- _SOURCE DATA_:
○ ○ ○ ○

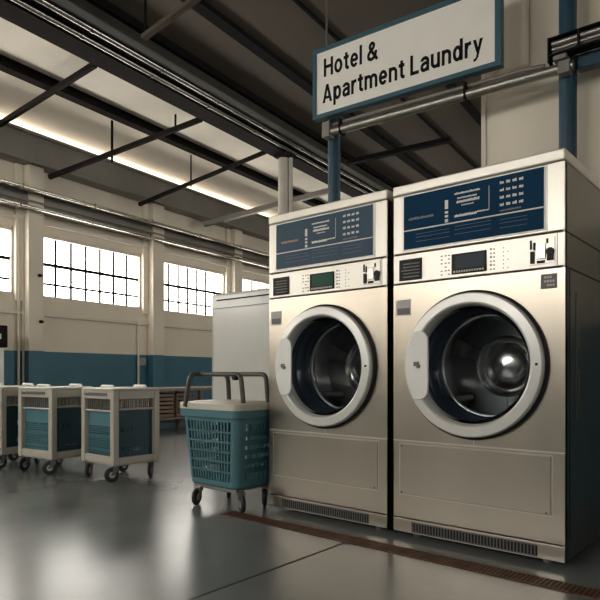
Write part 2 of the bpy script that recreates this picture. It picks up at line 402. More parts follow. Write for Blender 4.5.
rod(B(-5.78, 5.66, 4.12), B(-5.78, 5.66, 4.33), .014, 'steel_black', 'black hanger rod beside the dark girder')
rod(B(-6.72, 6.92, 3.86), B(-6.72, 6.92, 4.37), .012, 'steel_black', 'black hanger rod on the middle roof brace')
rod(B(-4.35, 3.87, 4.07), B(-4.35, 3.87, HR), .014, 'steel_black', 'black hanger rod on the short grey brace')
# pale column under the girder
c = thing('column', 'pale round column rising to the girder behind the left washer', 'column', B(-5.2, 7.38, 0), DL, kind='structure')
m = MB(); m.cyl((-.03, 0, 0), .085, 0, 4.16, 'Z', 32); m.cyl((.085, .02, 0), .03, 0, 4.16, 'Z', 16); m.build('shaft', 'column', c, smooth=40)
m = MB(); m.box(-.12, .12, -.12, .12, 4.14, 4.2); m.build('cap', 'steel_dark', c, bevel=.005)

# ------------------------------------------------------------------ sign on blue posts
SL = Vector((-2.917, 3.60, 2.844)); SY = R_(4.977); SLEN, SH = 1.452, .54
sg = thing('hanging_sign', 'long white sign in a blue frame above the washers', 'sign', SL, SY)
m = MB(); f = .032
m.box(0, SLEN, -.012, .05, 0, f); m.box(0, SLEN, -.012, .05, SH - f, SH); m.box(0, f, -.012, .05, f, SH - f); m.box(SLEN - f - .01, SLEN, -.012, .05, f, SH - f)
m.build('frame', 'sign_blue', sg, bevel=.003)
m = MB(); m.box(f, SLEN - f - .01, 0, .045, f, SH - f); face = m.build('face', 'sign_white', sg)
def ell(cx, cy, rx, ry, a0, a1, n=20):
    return [(cx + rx * math.cos(R_(a0 + (a1 - a0) * k / n)), cy + ry * math.sin(R_(a0 + (a1 - a0) * k / n))) for k in range(n + 1)]
def crom(p, n=6):
    q = [p[0]] + p + [p[-1]]; out = []
    for i in range(1, len(q) - 2):
        for k in range(n):
            t = k / n; o = []
            for c in (0, 1):
                a, b, d, e = q[i - 1][c], q[i][c], q[i + 1][c], q[i + 2][c]
                o.append(.5 * (2 * b + (d - a) * t + (2 * a - 5 * b + 4 * d - e) * t * t + (3 * b - a - 3 * d + e) * t ** 3))
            out.append(tuple(o))
    return out + [p[-1]]
ST, XH = .172, .745
hs = ST / 2
def arch(x0, x1): 
    c = (x0 + x1) / 2; r = (x1 - x0) / 2
    return [(x0, .40)] + ell(c, XH - hs - .2, r, .2, 180, 0, 14) + [(x1, 0)]
GL = {                                                # width, strokes
    'H': (.70, [[(hs, 0), (hs, 1)], [(.70 - hs, 0), (.70 - hs, 1)], [(hs, .535), (.70 - hs, .535)]]),
    'o': (.60, [ell(.30, XH / 2, .30 - hs, XH / 2 - hs + .012, 0, 360, 36)]),
    't': (.38, [[(.19, .93), (.19, .22)] + ell(.32, .21, .13, .21 - hs + .005, 180, 270, 8) + [(.38, hs - .003)], [(0, XH - .062), (.37, XH - .062)]]),
    'e': (.57, [[(.10, .375), (.57 - hs, .375)] + ell(.285, XH / 2, .285 - hs, XH / 2 - hs + .012, 2, 322, 34)]),
    'l': (ST, [[(hs, 0), (hs, 1.04)]]),
    '&': (.74, [crom([(.70, .0), (.42, .36), (.22, .64), (.20, .80), (.33, .925), (.46, .82), (.41, .66), (.22, .50), (.09, .34), (.11, .15), (.29, .075), (.48, .16), (.58, .32), (.60, .50)])]),
    'A': (.72, ['poly', [(0, 0), (.172, 0), (.442, 1), (.275, 1)], [(.72, 0), (.548, 0), (.278, 1), (.445, 1)], [(.16, .20), (.56, .20), (.52, .345), (.20, .345)]]),
    'p': (.58, [[(hs, -.28), (hs, XH)], ell(.31, XH / 2, .27 - hs, XH / 2 - hs + .012, 0, 360, 36)]),
    'a': (.545, [[(hs + .005, .535)] + ell(.275, .50, .19, XH - hs - .5 + .01, 165, 0, 14) + [(.545 - hs, .3), (.545 - hs, 0)], crom([(.47, .415), (.30, .41), (.14, .35), (hs + .005, .225), (.13, .105), (.25, .072), (.38, .125), (.47, .24)])]),
    'r': (.37, [[(hs, 0), (hs, XH)], crom([(hs + .02, .44), (.15, .60), (.25, .66), (.37, .672)])]),
    'm': (.90, [[(hs, 0), (hs, XH)], arch(hs, .45), arch(.45, .90 - hs)]),
    'n': (.56, [[(hs, 0), (hs, XH)], arch(hs, .56 - hs)]),
    'L': (.54, [[(hs, 0), (hs, 1)], [(hs, hs), (.54, hs)]]),
    'u': (.56, [[(.56 - hs, 0), (.56 - hs, XH)], [(.56 - x, XH - y) for x, y in arch(hs, .56 - hs)]]),
    'd': (.58, [[(.58 - hs, 0), (.58 - hs, 1.04)], ell(.27, XH / 2, .27 - hs, XH / 2 - hs + .012, 0, 360, 36)]),
    'y': (.56, ['poly', [(0, XH), (.172, XH), (.345, .17), (.235, .0)], [(.56, XH), (.39, XH), (.20, .0), (.26, -.05), (.33, .0)], [(.20, .02), (.345, .06), (.30, -.10), (.235, -.20), (.15, -.27), (.03, -.28), (.03, -.15), (.12, -.15), (.17, -.10)]]),
}
def text(body, x, z, cap, width, parent, mat):
    """upright grotesque lettering built from strokes of one weight"""
    tot = 0; lay = []
    for ch in body:
        if ch == ' ': tot += .27; continue
        lay.append((ch, tot)); tot += GL[ch][0] + .105
    kx = width / (tot - .105); mb = MB()
    for ch, x0 in lay:
        st = GL[ch][1]
        P = lambda u, v, y: Vector((x + (x0 + u) * kx, y, z + v * cap))
        if st[0] == 'poly':
            for pl in st[1:]: mb.extrude([P(u, v, 0) for u, v in pl], (0, -.0022, 0))
            continue
        for pl in st:
            closed = len(pl) > 8 and abs(pl[0][0] - pl[-1][0]) < 1e-6 and abs(pl[0][1] - pl[-1][1]) < 1e-6
            rings = []; n = len(pl)
            for i, (u, v) in enumerate(pl):
                a = pl[i - 1] if i else (pl[-2] if closed else pl[0]); b = pl[i + 1] if i < n - 1 else (pl[1] if closed else pl[-1])
                dx, dy = b[0] - a[0], b[1] - a[1]; q = math.hypot(dx, dy) or 1; nx, ny = -dy / q * hs, dx / q * hs
                rings.append([P(u + nx, v + ny, 0), P(u - nx, v - ny, 0), P(u - nx, v - ny, -.0022), P(u + nx, v + ny, -.0022)])
            mb.loft(rings, 0, True, True, True)
    return mb.build('lettering', mat, parent)
text('Hotel &', .099, .312, .138, .466, face, 'ink')
text('Apartment Laundry', .088, .112, .138, 1.243, face, 'ink')
P1 = Vector((-2.846, 3.776, 0)); P2 = Vector((-1.13, 3.935, 0)); ed_ = (P2 - P1).normalized()
p = thing('sign_post', 'blue round post under the left end of the sign', 'post', P1)
m = MB(); m.cyl((0, 0, 0), .05, .01, 3.1, 'Z', 32); m.build('shaft', 'pole_blue', p, smooth=40)
m = MB(); m.cyl((0, 0, 0), .053, 2.60, 2.63, 'Z', 32); m.build('collar', 'pole_blue', p, smooth=40, bevel=.003)
m = MB(); m.box(-.09, .09, -.09, .09, 0, .012); m.build('base_plate', 'pole_blue', p)
m = MB(); m.box(-.03, .03, -.112, .0, 2.95, 3.05); m.build('bracket', 'pole_blue', p)
p = thing('blue_post', 'tall dark blue post behind the right washer', 'post', P2)
m = MB(); m.cyl((0, 0, 0), .053, .01, H, 'Z', 32); m.build('shaft', 'pole_blue', p, smooth=40)
m = MB(); m.box(-.1, .1, -.1, .1, 0, .012); m.build('base_plate', 'pole_blue', p)
rod(SL + Vector((.109 * math.cos(SY), .109 * math.sin(SY) + .02, .53)), SL + Vector((.109 * math.cos(SY), .109 * math.sin(SY) + .02, H - 2.844)), .008, 'galv', 'thin pale rod holding up the left end of the sign')
rod(SL + Vector((1.36 * math.cos(SY), 1.36 * math.sin(SY) + .02, .53)), SL + Vector((1.36 * math.cos(SY), 1.36 * math.sin(SY) + .02, H - 2.844)), .008, 'galv', 'thin pale rod holding up the right end of the sign')
off = Vector((ed_.y, -ed_.x, 0)) * .088
pp = thing('service_pipe', 'silver pipe running below the sign between the blue posts', 'pipe', P1 + off + Vector((0, 0, 2.757)), math.atan2(ed_.y, ed_.x))
LN = (P2 - P1).length
m = MB(); m.tube([(-.04, 0, 0), (LN + .05, 0, 0)], .033, 20); m.build('tube', 'galv', pp, smooth=40)
m = MB(); m.tube([(.0, .012, .055), (.25, .012, .062), (LN - .25, .012, .062), (LN - .12, .012, .05)], .015, 12); plabel(m.build('upper_tube', 'fascia_grey', pp, smooth=40), 'thinner dark pipe along the top')
for x in (.0, LN):
    m = MB(); m.box(x - .035, x + .035, -.042, .034, -.045, .075 if x < .1 else .032); m.build('clamp', 'fascia_grey', pp, bevel=.006)
for x in (.12, 1.1):
    m = MB(); m.box(x - .008, x + .008, -.036, .045, -.036, .08); m.build('strap', 'steel_dark', pp, bevel=.003)
# cable tray and blue rail at right
ct = thing('cable_tray', 'black tray of silver conduits at the top right corner', 'tray', P2 + off + Vector((0, 0, 2.885)), math.atan2(ed_.y, ed_.x) - R_(3))
m = MB(); m.box(-.09, 2.2, -.05, .032, .055, .063); m.box(-.09, 2.2, -.055, .032, -.055, -.042); m.box(-.09, -.078, -.055, .032, -.09, .063); m.build('channel', 'steel_black', ct, bevel=.003)
for z, r in ((.028, .018), (-.006, .013), (-.03, .010)):
    m = MB(); m.tube([(-.07, -.02, z), (2.2, -.02, z)], r, 14); m.build('conduit', 'galv', ct, smooth=40)
m = MB(); m.box(-.06, .02, -.05, .03, -.088, -.056); m.build('bracket', 'fascia_grey', ct, bevel=.008)
for x in (.08, .5, 1.):
    m = MB(); m.box(x, x + .014, -.052, .03, -.045, .06); m.build('strap', 'steel_dark', ct)
m = MB(); m.box(.056, 2.2, -.03, .05, -.045, .045)
tag(m.build('blue_rail', 'pole_blue', loc=P2 + Vector((0, 0, 2.80)), rotz=math.atan2(ed_.y, ed_.x) - R_(3), bevel=.008), 'horizontal dark blue rail joining the tall blue post at right', 'rail')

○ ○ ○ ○

Reproduce the material above from its first line through the line containing "m = MB(); m.box(-.12, .12, -.12, .12, 4.14, 4.2);", both ends included, and skip every picture.

Write part 2 of the bpy script that recreates this picture. It picks up at line 402. More parts follow. Write for Blender 4.5.
rod(B(-5.78, 5.66, 4.12), B(-5.78, 5.66, 4.33), .014, 'steel_black', 'black hanger rod beside the dark girder')
rod(B(-6.72, 6.92, 3.86), B(-6.72, 6.92, 4.37), .012, 'steel_black', 'black hanger rod on the middle roof brace')
rod(B(-4.35, 3.87, 4.07), B(-4.35, 3.87, HR), .014, 'steel_black', 'black hanger rod on the short grey brace')
# pale column under the girder
c = thing('column', 'pale round column rising to the girder behind the left washer', 'column', B(-5.2, 7.38, 0), DL, kind='structure')
m = MB(); m.cyl((-.03, 0, 0), .085, 0, 4.16, 'Z', 32); m.cyl((.085, .02, 0), .03, 0, 4.16, 'Z', 16); m.build('shaft', 'column', c, smooth=40)
m = MB(); m.box(-.12, .12, -.12, .12, 4.14, 4.2); m.build('cap', 'steel_dark', c, bevel=.005)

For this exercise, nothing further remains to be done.